Quant à la culpabilité de l’appelant, le raisonnement de la juge sur la question de la possession des fichiers et ses conclusions en ce qui concerne leur caractère pornographique sont raisonnables.
En ce qui concerne la peine, prétendre, comme l’a fait la juge, que l’infraction a duré 18 ans constitue une erreur si cette circonstance est de nature à aggraver la culpabilité morale de l’appelant. La juge a reconnu que ce dernier, qui a témoigné avoir téléchargé les fichiers à la fin des années 1990 et au début des années 2000, pouvait bien avoir oublié l’existence des fichiers au cours des ans. La période de référence étant l’année 2001, la gravité objective de l’infraction devait alors être évaluée sur la base d’une peine maximale de 5 ans, sans peine minimale. Pourtant, la juge a justifié la peine en se basant notamment sur des jugements concernant une époque où la gravité objective de l’infraction était plus élevée qu’au moment de sa perpétration.

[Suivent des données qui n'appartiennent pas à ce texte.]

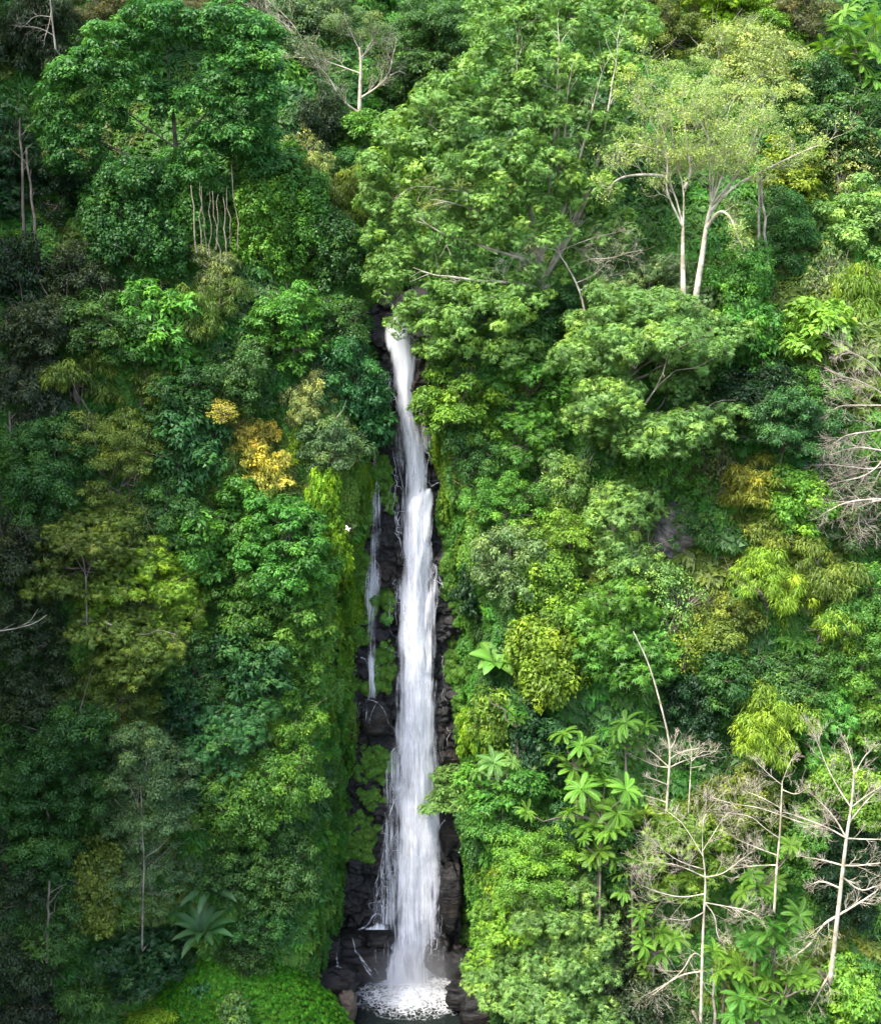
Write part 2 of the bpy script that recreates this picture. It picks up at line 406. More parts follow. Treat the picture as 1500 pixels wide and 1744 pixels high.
def trunk_mesh(rng, i):
    """unit length stem with flare, slight bends; scaled to the tree"""
    if i in _trunks: return _trunks[i]
    P = np.stack([rng.normal(0, .025, 9).cumsum() * .6, rng.normal(0, .025, 9).cumsum() * .6, np.linspace(-.12, 1, 9)], 1)
    P[:, :2] -= P[-1, :2] * np.linspace(0, 1, 9)[:, None]
    mb = MB(); mb.tube(P, np.array([1.9, 1.35, 1.1, 1.0, .95, .9, .85, .8, .72]) * .03, 8)
    _trunks[i] = mb.mesh("trunk"); return _trunks[i]

# prototypes: nominal crown about 3 m radius, centre at the origin
PROTO = {}
def proto_lobes(kind, rng):
    if kind in ('broad', 'fine', 'sparse', 'big'):
        L = [(0, 0, -.2, 1.6, 1.6, 1.6)]; n = 11
        for k in range(n):
            a = k * 2.4 + rng.uniform(-.4, .4); h = 1 - 2 * (k + .5) / n; q = rng.uniform(1.4, 2.3) * math.sqrt(1 - h * h * .8); s = rng.uniform(.65, 1.35)
            L.append((q * math.cos(a), q * math.sin(a), 2.0 * h - .1, s, s, s * rng.uniform(.7, 1.0)))
        return L
    if kind == 'feather' or kind == 'haze':
        L = []
        for k in range(11):
            a = k * 2.4; q = 2.3 * math.sqrt((k + .5) / 11); z = 1.7 * (1 - (q / 2.6) ** 2) + rng.uniform(-.9, .5)
            L.append((q * math.cos(a), q * math.sin(a), z, rng.uniform(.9, 1.4), rng.uniform(.9, 1.4), rng.uniform(.45, .7)))
        for k in range(11):
            a = k * 2.4; q = rng.uniform(1.2, 2.4); L.append((q * math.cos(a), q * math.sin(a), rng.uniform(-1.9, -.1), rng.uniform(.8, 1.2), rng.uniform(.8, 1.2), rng.uniform(.5, .8)))
        return L
    if kind == 'droop':
        L = []
        for k in range(9):
            a = rng.uniform(0, 6.28); q = rng.uniform(.2, 1.9); L.append((q * math.cos(a), q * math.sin(a), rng.uniform(-1.4, 2.0) - .5 * q, rng.uniform(.7, 1.1), rng.uniform(.7, 1.1), rng.uniform(.9, 1.5)))
        return L
    if kind == 'vine':      # column of hanging creeper
        L = [(0, 0, 0, 1.5, 1.5, 2.6)]
        for k in range(9):
            a = rng.uniform(0, 6.28); L.append((1.4 * math.cos(a), 1.4 * math.sin(a), rng.uniform(-2.2, 2.2), rng.uniform(.6, 1.1), rng.uniform(.6, 1.1), rng.uniform(.9, 1.6)))
        L.append((0, 0, 2.4, 1.5, 1.5, .9)); return L
def big_crown(kind, rng, s, sz):
    lb = [tuple(np.array(l) * [s, s, sz, s, s, sz]) for l in proto_lobes(kind, rng)]
    for l in list(lb):      # split into smaller lobes so that the masses stay leaf sized
        if max(l[3:]) > 2.2:
            for q in range(3):
                a = rng.uniform(0, 6.28); lb.append((l[0] + l[3] * .8 * math.cos(a), l[1] + l[4] * .8 * math.sin(a), l[2] + rng.uniform(-.5, .7) * l[5], l[3] * .5, l[4] * .5, l[5] * .5))
    me, C = crown_mesh("crown", rng, lb, kind, dens=.72)
    return me, limbs_mesh("limbs", rng, np.array([0, 0, -1.9 * sz]), C, .2, .2, 18)
def get_proto(kind, i):
    if (kind, i) not in PROTO:
        rng = np.random.default_rng(sum(map(ord, kind)) * 10 + i)
        lb = proto_lobes(kind, rng)
        me, C = crown_mesh("crown", rng, lb, kind)
        lm = limbs_mesh("limbs", rng, np.array([0, 0, -1.9]), C, .13, .35, 22)
        PROTO[(kind, i)] = (me, lm)
    return PROTO[(kind, i)]

T = dict(   # leaf colours, linear; olivedark, dull, dark also stand in for far left shade
    fresh=(.125, .262, .030), lush=(.072, .200, .028), deep=(.041, .115, .024), blue=(.045, .15, .040), bluedark=(.020, .072, .022),
    grey=(.10, .175, .062), lime=(.19, .33, .018), yellow=(.17, .28, .025), olive=(.105, .165, .026), olivedark=(.034, .060, .022),
    brown=(.12, .135, .05), gold=(.38, .34, .06), dull=(.042, .064, .032), pale=(.21, .27, .085), light=(.145, .28, .065), dark=(.012, .042, .012), orange=(.17, .205, .03))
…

Sans motif supplémentaire, et alors que les fichiers s’apparentent aux circonstances les moins graves vues dans la jurisprudence, il est difficile de comprendre pourquoi la juge a classé la «nature des fichiers» parmi les facteurs aggravants. Il est possible que les autres images d’enfants nus, qui ne constituent pas pour autant de la pornographie juvénile, trouvées chez l’appelant puissent être pertinentes pour démontrer un objectif sexuel concernant ceux de pornographie juvénile, mais la Cour ne voit pas comment des photographies qui ne sont pas criminelles pourraient devenir une circonstance aggravante.
Malgré ces erreurs, l’emprisonnement était la peine appropriée, sans nécessairement atteindre la durée déterminée par la juge, laquelle s’est laissé guider par quelques facteurs aggravants qui n’en étaient pas vraiment. Or, cette dernière n’a jamais considéré sérieusement la possibilité d’imposer l’emprisonnement avec sursis. Le présent dossier est l’un des cas de possession de pornographie juvénile où l’emprisonnement peut être purgé dans la collectivité, compte tenu du profil de l’appelant. Il y a donc lieu d’annuler la peine prononcée par la juge et d’ordonner à ce dernier de purger dans la collectivité une peine de 1 année.